Obviously, Night 1990 isn't in the same groundbreaking league as the archetypal original with which it shares its name, but it is still a spirited and claustrophobically chilling triumph. Tellingly, the remake wasn't a studio-enforced cash-in on the cult zombie brand, but had the full backing of the “Grandfather of the Dead”. Indeed, Romero co-produced and rewrote the script he originally worked on over two decades earlier with John Russo, while effects supremo Tom Savini – having previously lent his gory stylisation to Dawn... (1979) and Day of the Dead (1985), to much acclaim – got the chance to complete the trilogy (ish), and was even handed directing duties. Additionally, Romero roped in a lot of the team who helped him realise his 1968 vision to recapture the magic all over again.

The plot, for the most part, sticks to the original’s winningly simple outline: a small group of strangers hole up in a backwater Pennsylvanian dwelling to survive a paranormal onslaught as the recently deceased rise from the grave and go on an insatiable hunt for human flesh. More credible and repugnantly gory make-up aside, where Night 1990 differs most apparently is in the characterisation, particularly that of lead female Barbara (Patricia Babylon 5 Tallman), who was criticised in the original for being rather, well, useless (the shock of the supernatural scenario sends her into a state of shock for 90% of the film, which, apparently is sexist and demeaning to females everywhere). This time around she is a more proactive and dynamic heroine who is handier with a gun and more forthright.

A further derivation from its source material is the morning-after epilogue, which substitutes the genuine controversy of having survivor Ben (now played by Tony Candyman Todd) mistaken for a zombie and shot down by trigger-happy yokels,* for enforced ‘shock’. Returning to the house of horror, Barbara murders self-centred survivor and all-round arsehole Harry Cooper (Tom Towles) as he climbs down from his private attic hideaway, before informing the hicks “Here’s another one for the fire”. Now, don’t get me wrong, the man was a belligerent, wife-beating, unsupportive monster who definitely had it coming, but for Barbara to murder a human so callously seems somewhat out of character. I mean, there’s forthright, and there’s forthright! But, hey, I guess a night battling the Living Dead is somewhat disillusioning to a person’s sense of morality, and who am I to judge until I have been in her position?

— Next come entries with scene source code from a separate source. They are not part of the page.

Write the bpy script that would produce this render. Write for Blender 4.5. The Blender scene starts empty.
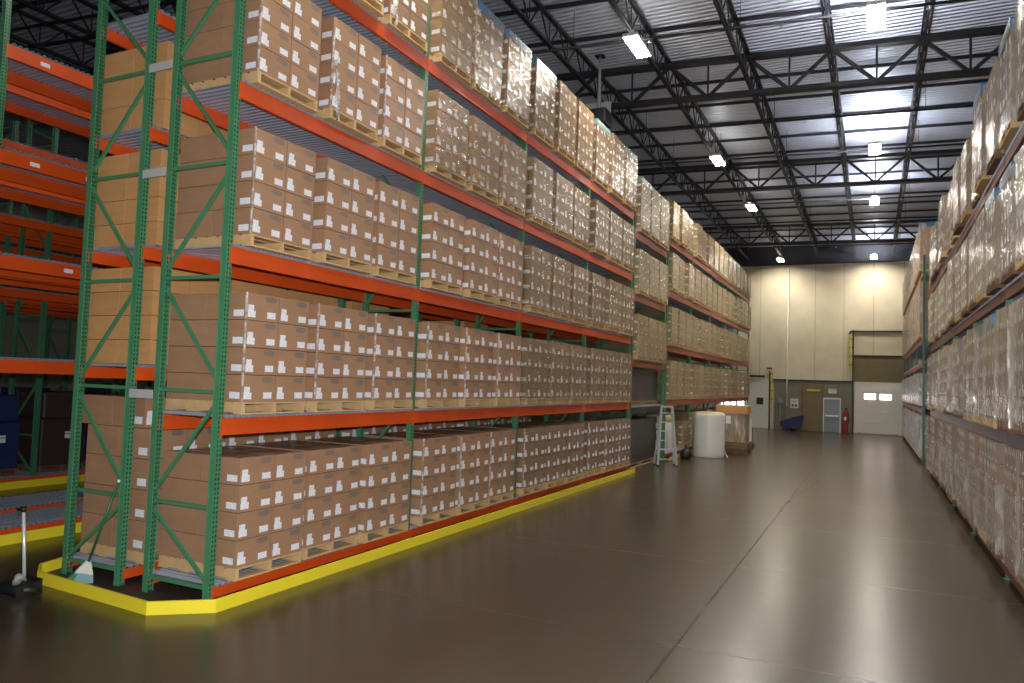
import bpy, math, random
from mathutils import Vector, Matrix, noise
random.seed(7)
scn = bpy.context.scene
COL = scn.collection
R = math.radians

# ------------------------------------------------------------------ materials
def new_mat(name):
    m = bpy.data.materials.new(name); m.use_nodes = True
    nt = m.node_tree; b = nt.nodes['Principled BSDF']
    return m, nt, b
def N(nt, typ, **kw):
    n = nt.nodes.new(typ)
    for k, v in kw.items():
        if k.startswith('i_'):
            n.inputs[k[2:].replace('_', ' ')].default_value = v
        else:
            setattr(n, k, v)
    return n
def mathn(nt, op, a, b=None, c=None):
    n = nt.nodes.new('ShaderNodeMath'); n.operation = op
    for i, v in enumerate((a, b, c)):
        if v is None: continue
        if isinstance(v, (int, float)): n.inputs[i].default_value = v
        else: nt.links.new(v, n.inputs[i])
    return n.outputs[0]
def mixc(nt, fac, a, b):
    n = nt.nodes.new('ShaderNodeMix'); n.data_type = 'RGBA'
    for sock, v in ((n.inputs[0], fac), (n.inputs[6], a), (n.inputs[7], b)):
        if isinstance(v, (int, float)): sock.default_value = v
        elif isinstance(v, tuple): sock.default_value = v if len(v) == 4 else v + (1,)
        else: nt.links.new(v, sock)
    return n.outputs[2]
def srgb(r, g, b):
    f = lambda c: (c / 255 / 12.92) if c <= 10 else ((c / 255 + .055) / 1.055) ** 2.4
    return (f(r), f(g), f(b))
def simple(name, col, rough=.5, metal=0., var=.12, scale=6., bump=0., coords='Object', coat=0.):
    m, nt, b = new_mat(name)
    tc = N(nt, 'ShaderNodeTexCoord')
    nz = N(nt, 'ShaderNodeTexNoise', i_Scale=scale, i_Detail=4.)
    nt.links.new(tc.outputs[coords], nz.inputs['Vector'])
    lo = tuple(c * (1 - var) for c in col); hi = tuple(min(1, c * (1 + var)) for c in col)
    nt.links.new(mixc(nt, nz.outputs['Fac'], lo, hi), b.inputs['Base Color'])
    b.inputs['Roughness'].default_value = rough; b.inputs['Metallic'].default_value = metal
    if coat: b.inputs['Coat Weight'].default_value = coat
    if bump:
        bp = N(nt, 'ShaderNodeBump', i_Strength=bump, i_Distance=.02)
        nt.links.new(nz.outputs['Fac'], bp.inputs['Height']); nt.links.new(bp.outputs[0], b.inputs['Normal'])
    return m
def emit(name, col, s):
    m, nt, b = new_mat(name)
    b.inputs['Base Color'].default_value = (.8, .8, .8, 1)
    b.inputs['Emission Color'].default_value = col + (1,); b.inputs['Emission Strength'].default_value = s
    return m

M = {}
def carton_mat(name, col, film, ftint):
    """corrugated cardboard; FILM = how much glossy stretch film lies on it"""
    m, nt, b = new_mat(name)
    tc = N(nt, 'ShaderNodeTexCoord'); oi = N(nt, 'ShaderNodeObjectInfo')
    mp = N(nt, 'ShaderNodeMapping'); mp.inputs['Scale'].default_value = (3, 3, 14)
    nt.links.new(tc.outputs['Object'], mp.inputs['Vector'])
    va = N(nt, 'ShaderNodeVectorMath', operation='ADD'); nt.links.new(mp.outputs[0], va.inputs[0])
    cv = N(nt, 'ShaderNodeCombineXYZ')
    for k in range(3): nt.links.new(mathn(nt, 'MULTIPLY', oi.outputs['Random'], 37. + 11 * k), cv.inputs[k])
    nt.links.new(cv.outputs[0], va.inputs[1])
    nz = N(nt, 'ShaderNodeTexNoise', i_Scale=1.2, i_Detail=3.); nt.links.new(va.outputs[0], nz.inputs['Vector'])
    d = tuple(c * .84 for c in col); h = tuple(c * 1.12 for c in col)
    c1 = mixc(nt, nz.outputs['Fac'], d, h)
    c2 = mixc(nt, mathn(nt, 'MULTIPLY', oi.outputs['Random'], .35), c1, tuple(c * .72 for c in col))
    nt.links.new(c2, b.inputs['Base Color'])
    b.inputs['Roughness'].default_value = .75
    if film:
        nf = N(nt, 'ShaderNodeTexNoise', i_Scale=2.6, i_Detail=5., i_Distortion=1.5)
        nt.links.new(va.outputs[0], nf.inputs['Vector'])
        bp = N(nt, 'ShaderNodeBump', i_Strength=.35, i_Distance=.03)
        nt.links.new(nf.outputs['Fac'], bp.inputs['Height'])
        nt.links.new(bp.outputs[0], b.inputs['Coat Normal'])
        b.inputs['Coat Weight'].default_value = film
        b.inputs['Coat Roughness'].default_value = .16
        b.inputs['Coat IOR'].default_value = 1.5
    return m
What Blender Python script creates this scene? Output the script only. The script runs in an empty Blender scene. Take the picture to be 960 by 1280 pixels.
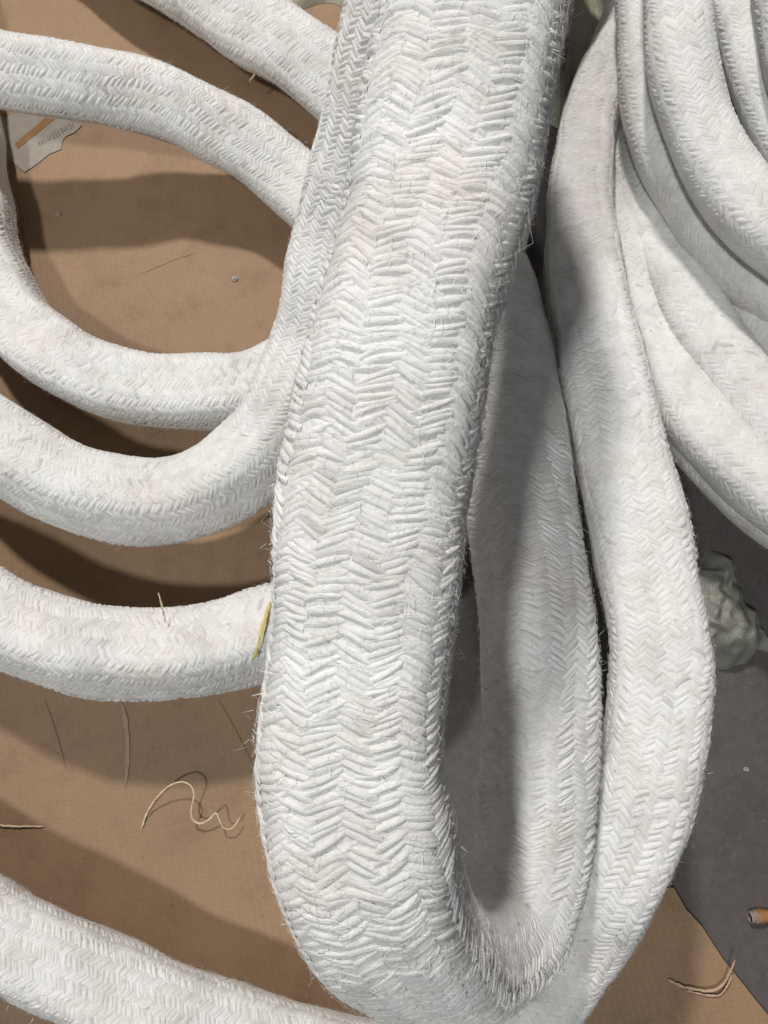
import bpy, math, random
import numpy as np
from mathutils import Vector

# ------------------------------------------------------------------ camera, light, exposure
scene = bpy.context.scene
COL = scene.collection
FPX = 960.0                     # focal length in photo pixels (photo 960 x 1280)
PITCH = math.radians(15.0)      # tilt away from straight down
CAM_H = 0.60
cam_d = bpy.data.cameras.new('camera')
cam = bpy.data.objects.new('camera', cam_d)
COL.objects.link(cam)
cam.location = (0, 0, CAM_H)
cam.rotation_euler = (PITCH, 0, 0)
cam_d.sensor_fit = 'VERTICAL'
cam_d.angle_y = 2 * math.atan(640.0 / FPX)
cam_d.clip_start = 0.01
cam_d.clip_end = 50
scene.camera = cam

world = bpy.data.worlds.new('World')
scene.world = world
world.use_nodes = True
bg = world.node_tree.nodes['Background']
bg.inputs[0].default_value = (0.95, 0.97, 1.0, 1)
bg.inputs[1].default_value = 0.155


def lamp(name, target, slope, h, size, energy, color):
    d = bpy.data.lights.new(name, 'AREA')
    d.shape = 'DISK'
    d.size = size
    d.energy = energy
    d.color = color
    o = bpy.data.objects.new(name, d)
    COL.objects.link(o)
    t = Vector(target)
    o.location = t + Vector((slope[0] * h, slope[1] * h, h))
    o.rotation_euler = (t - o.location).to_track_quat('-Z', 'Y').to_euler()
    return o


# two workshop ceiling lamps, out of the picture
lamp('ceiling_lamp_north', (0, 0.1, 0.05), (-0.20, 0.70), 2.6, 0.20, 84, (1.0, 0.94, 0.895))
lamp('ceiling_lamp_south', (0, 0.1, 0.05), (-0.31, -0.36), 2.6, 0.22, 43, (0.97, 0.99, 0.975))

vs = scene.view_settings
vs.view_transform = 'Standard'
vs.look = 'None'
vs.exposure = -0.15
vs.gamma = 1.0

rng = np.random.default_rng(7)
random.seed(7)

# ------------------------------------------------------------------ helpers
CP, SP = math.cos(PITCH), math.sin(PITCH)


def at(px, py, z=None, d=None):
    """photo pixel + height above the cardboard (or distance along the view axis) -> world point"""
    t = (640.0 - py) / FPX
    x = (px - 480.0) / FPX
    down = CP - t * SP
    if d is None:
        d = (CAM_H - z) / down
    return np.array([x * d, (SP + t * CP) * d, CAM_H - down * d])


def link(name, me, mat, parent=None):
    o = bpy.data.objects.new(name, me)
    COL.objects.link(o)
    if mat is not None:
        me.materials.append(mat)
    if parent is not None:
        o.parent = parent
    return o


def tag(o, label, cat, group=None):
    o['label'] = label
    o['category'] = cat
    if group:
        o['group'] = group
    return o


def empty(name, loc=(0, 0, 0)):
    o = bpy.data.objects.new(name, None)
    o.empty_display_size = 0.02
    o.location = loc
    COL.objects.link(o)
    return o


def mesh_np(name, v, quads, uv=None, attr=None, smooth=True):
    """v (n,3), quads (m,4) numpy -> mesh, quick"""
    me = bpy.data.meshes.new(name)
    n, m = len(v), len(quads)
    me.vertices.add(n)
    me.vertices.foreach_set('co', np.ascontiguousarray(v, np.float32).ravel())
    k = quads.shape[1]
    me.loops.add(m * k)
    me.loops.foreach_set('vertex_index', np.ascontiguousarray(quads, np.int32).ravel())
    me.polygons.add(m)
    me.polygons.foreach_set('loop_start', np.arange(0, m * k, k, dtype=np.int32))
    me.polygons.foreach_set('loop_total', np.full(m, k, dtype=np.int32))
    me.polygons.foreach_set('use_smooth', np.full(m, smooth, dtype=bool))
    if uv is not None:
        l = me.uv_layers.new(name='UVMap')
        l.data.foreach_set('uv', np.ascontiguousarray(uv[quads.ravel()], np.float32).ravel())
    if attr is not None:
        a = me.attributes.new('rnd', 'FLOAT', 'POINT')
        a.data.foreach_set('value', np.ascontiguousarray(attr, np.float32))
    me.update(calc_edges=True)
    return me


def spline(pts, ds):
    """smooth curve through points, resampled every ds"""
    p = np.asarray(pts, float)
    p = np.vstack([2 * p[0] - p[1], p, 2 * p[-1] - p[-2]])
    out = []
    for i in range(1, len(p) - 2):
        p0, p1, p2, p3 = p[i - 1], p[i], p[i + 1], p[i + 2]
        t0 = 0.0
        t1 = t0 + max(np.linalg.norm(p1 - p0), 1e-6) ** 0.5
        t2 = t1 + max(np.linalg.norm(p2 - p1), 1e-6) ** 0.5
        t3 = t2 + max(np.linalg.norm(p3 - p2), 1e-6) ** 0.5
        t = np.linspace(t1, t2, 40, endpoint=False)[:, None]
        a1 = (t1 - t) / (t1 - t0) * p0 + (t - t0) / (t1 - t0) * p1
        a2 = (t2 - t) / (t2 - t1) * p1 + (t - t1) / (t2 - t1) * p2
        a3 = (t3 - t) / (t3 - t2) * p2 + (t - t2) / (t3 - t2) * p3
        b1 = (t2 - t) / (t2 - t0) * a1 + (t - t0) / (t2 - t0) * a2
        b2 = (t3 - t) / (t3 - t1) * a2 + (t - t1) / (t3 - t1) * a3
        out.append((t2 - t) / (t2 - t1) * b1 + (t - t1) / (t2 - t1) * b2)
    out.append(p[-2][None])
    c = np.vstack(out)
    seg = np.linalg.norm(np.diff(c, axis=0), axis=1)
    s = np.concatenate([[0], np.cumsum(seg)])
    n = max(8, int(s[-1] / ds))
    sn = np.linspace(0, s[-1], n)
    c = np.stack([np.interp(sn, s, c[:, k]) for k in range(3)], 1)
    # soften the joints between spans
    for _ in range(int(0.012 / ds) + 1):
        c[1:-1] = 0.25 * c[:-2] + 0.5 * c[1:-1] + 0.25 * c[2:]
    return c


class Noise1:
    """smooth random function of (s, u) from a few waves"""
    def __init__(self, k, fs, fu, seed):
        r = np.random.default_rng(seed)
        self.a = r.uniform(0.4, 1.0, k)
        self.fs = r.uniform(0.4, 1.0, k) * fs * r.choice([-1, 1], k)
        self.fu = r.integers(0, fu + 1, k)
        self.ph = r.uniform(0, 6.283, k)
        self.n = np.sqrt((self.a ** 2).sum() / 2)

    def __call__(self, s, u):
        r = 0
        for a, fs, fu, ph in zip(self.a, self.fs, self.fu, self.ph):
            r = r + a * np.sin(6.2832 * (fs * s + fu * u) + ph)
        return r / self.n


# ------------------------------------------------------------------ materials
def newmat(name):
    m = bpy.data.materials.new(name)
    m.use_nodes = True
    nt = m.node_tree
    return m, nt, nt.nodes, nt.links, nt.nodes['Principled BSDF']


def ramp(N, stops):
    r = N.new('ShaderNodeValToRGB')
    e = r.color_ramp.elements
    while len(e) < len(stops):
        e.new(0.5)
    for k, (p, c) in enumerate(stops):
        e[k].position = p
        e[k].color = c if len(c) == 4 else (*c, 1)
    return r


def noise(N, L, vec, scale, detail=4, rough=0.55):
    n = N.new('ShaderNodeTexNoise')
    n.inputs['Scale'].default_value = scale
    n.inputs['Detail'].default_value = detail
    n.inputs['Roughness'].default_value = rough
    if vec is not None:
        L.new(vec, n.inputs['Vector'])
    return n


def mix(N, L, fac, a, b, mode='MIX'):
    m = N.new('ShaderNodeMix')
    m.data_type = 'RGBA'
    m.blend_type = mode
    for sock, val in ((m.inputs[0], fac), (m.inputs[6], a), (m.inputs[7], b)):
        if hasattr(val, 'is_output'):
            L.new(val, sock)
        else:
            sock.default_value = val if isinstance(val, (int, float)) else (*val, 1)
    return m.outputs[2]


def rope_material(name, base, tint_amt, fibre):
    m, nt, N, L, B = newmat(name)
    geo = N.new('ShaderNodeNewGeometry')
    pos = geo.outputs['Position']
    at_ = N.new('ShaderNodeAttribute')
    at_.attribute_name = 'rnd'
    # per-yarn tone
    r1 = ramp(N, [(0.0, tuple(c * 0.74 for c in base)), (0.18, tuple(c * 0.91 for c in base)), (0.6, base),
                  (1.0, tuple(min(0.9, c * 1.05) for c in base))])
    L.new(at_.outputs['Fac'], r1.inputs[0])
    # faint pink / green / grey tints of the fibre
    n1 = noise(N, L, pos, 26, 3)
    t1 = ramp(N, [(0.28, (0.95, 0.985, 0.97)), (0.46, (0.99, 1, 1)), (0.54, (1, 1, 1)), (0.72, (1.0, 0.93, 0.90))])
    L.new(n1.outputs['Fac'], t1.inputs[0])
    c = mix(N, L, tint_amt, r1.outputs[0], t1.outputs[0], 'MULTIPLY')
    # soiling: patches of grey dust and small specks
    n2 = noise(N, L, pos, 48, 6, 0.7)
    d2 = ramp(N, [(0.45, (1, 1, 1)), (0.75, (0.80, 0.785, 0.75))])
    L.new(n2.outputs['Fac'], d2.inputs[0])
    c = mix(N, L, 1.0, c, d2.outputs[0], 'MULTIPLY')
    n3 = noise(N, L, pos, 210, 2, 0.5)
    d3 = ramp(N, [(0.70, (1, 1, 1)), (0.76, (0.62, 0.61, 0.58))])
    L.new(n3.outputs['Fac'], d3.inputs[0])
    c = mix(N, L, 0.8, c, d3.outputs[0], 'MULTIPLY')
    L.new(c, B.inputs['Base Color'])
    B.inputs['Roughness'].default_value = 0.9
    B.inputs['Specular IOR Level'].default_value = 0.18
    B.inputs['Sheen Weight'].default_value = 0.12
    B.inputs['Sheen Roughness'].default_value = 0.5
    # fibres running along every yarn (UV: metres along / across the yarn)
    uv = N.new('ShaderNodeUVMap')
    mp = N.new('ShaderNodeMapping')
    mp.inputs['Scale'].default_value = (260, 2600, 1)
    L.new(uv.outputs[0], mp.inputs['Vector'])
    nf = noise(N, L, mp.outputs[0], 1.0, 4, 0.65)
    ng = noise(N, L, pos, 900, 4, 0.6)
    add = N.new('ShaderNodeMath')
    add.operation = 'ADD'
    L.new(nf.outputs['Fac'], add.inputs[0])
    L.new(ng.outputs['Fac'], add.inputs[1])
    b = N.new('ShaderNodeBump')
    b.inputs['Strength'].default_value = fibre
    b.inputs['Distance'].default_value = 0.0006
    L.new(add.outputs[0], b.inputs['Height'])
    L.new(b.outputs[0], B.inputs['Normal'])
    return m


M_ROPE = rope_material('white_ceramic_yarn', (0.765, 0.760, 0.745), 0.6, 0.75)
M_CORE = rope_material('rope_core_fibre', (0.745, 0.74, 0.725), 0.6, 0.8)


def simple(name, col, rough=0.8, bump=0.0, scale=200, var=0.15):
    m, nt, N, L, B = newmat(name)
    tc = N.new('ShaderNodeTexCoord')
    n = noise(N, L, tc.outputs['Object'], scale, 5)
    r = ramp(N, [(0.3, tuple(c * (1 - var) for c in col)), (0.7, tuple(min(1, c * (1 + var)) for c in col))])
    L.new(n.outputs['Fac'], r.inputs[0])
    L.new(r.outputs[0], B.inputs['Base Color'])
    B.inputs['Roughness'].default_value = rough
    B.inputs['Specular IOR Level'].default_value = 0.3
    if bump:
        b = N.new('ShaderNodeBump')
        b.inputs['Strength'].default_value = bump
        b.inputs['Distance'].default_value = 0.001
        L.new(n.outputs['Fac'], b.inputs['Height'])
        L.new(b.outputs[0], B.inputs['Normal'])
    return m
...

CR@B Verdict: Drained of the Cold War allegory attributed to the revolutionary original, but a visually effective zombie horror nonetheless; Night 1990 revises the character flaws which besmirched the ‘60s classic without bastardising the Living Dead brand.
* Racism? According to George, Ben was originally written as a white man and the part simply given to the best actor, Duane Jones, who happened to be black.